Virou uma opinião comum hoje falar em
“amores líquidos”, “amizades líquidas” e até mesmo em “ensino líquido”...
Nostálgicos de "valores sólidos", os conservadores de toda espécie atacam
a "volubilidade" desses nossos dias, e bradam por uma ordem rígida a
qualquer custo. Porém, esse “líquido volúvel” nada tem a ver com a água
poetizada por Manoel de Barros: “Sou água que corre entre pedras: liberdade
caça jeito”. Tal fluxo poético-existencial é fluido, mas não é sem força ou
volúvel; ele é firme, possui consistência, porém não é rígido; ele é nômade,
andarilho, mas sabe aonde ir, “horizontando-se”. Ele é o fluxo da liberdade
criativa que os obstáculos, físicos ou simbólicos, não conseguem reprimir ou deter,
por mais que tentem. Nem todo líquido é fluxo. Os líquidos se amoldam à forma
de seus recipientes, e assim são “capturados”; já os fluxos ou inventam seus
caminhos ou secam e morrem.
Em “O guardador de águas”, Manoel diz
que “guarda águas”. Guardar também é cuidar. O poeta cuida de fluxos. Fluxos
dentro e fora dele. Cuidar dos fluxos é o oposto de construir represas, muros,
gramáticas, ordens rígidas. Não se pode "passar régua" nos fluxos. Só
se pode guardar fluxos sendo também um. O rio amazonas nasceu da geleira no
alto dos Andes, mas da geleira devindo fluxo, correndo, fluindo. Os fluxos
somente podem ser guardados em espaços abertos, "horizontados"; seja
esse espaço horizontado o pantanal, a mente , o coração ou a pólis democrática.
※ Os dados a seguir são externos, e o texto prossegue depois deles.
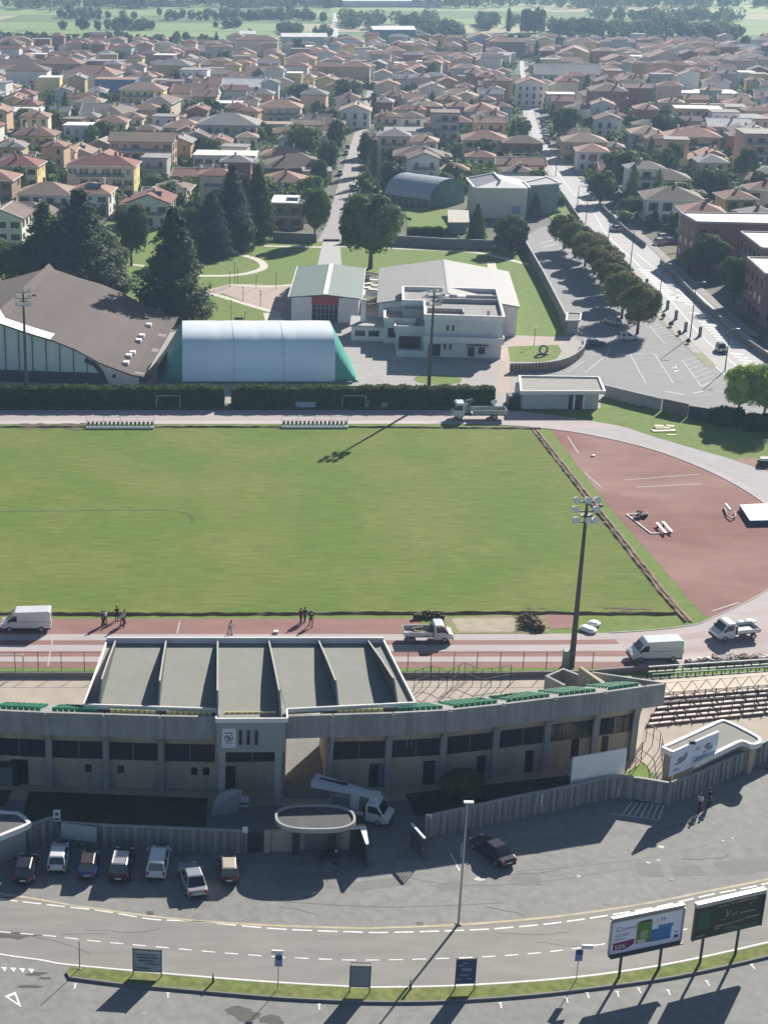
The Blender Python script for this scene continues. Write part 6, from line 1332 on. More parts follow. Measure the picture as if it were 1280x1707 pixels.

O sólido talvez nada mais seja do que
um líquido que enrijeceu dogmaticamente até virar uma identidade que não aceita
a diferença; o líquido talvez seja um fluxo que perdeu sua consistência, sua
crença em si mesmo, e vai tanto para lá como para cá, como as águas de um lago sob a ação do vento.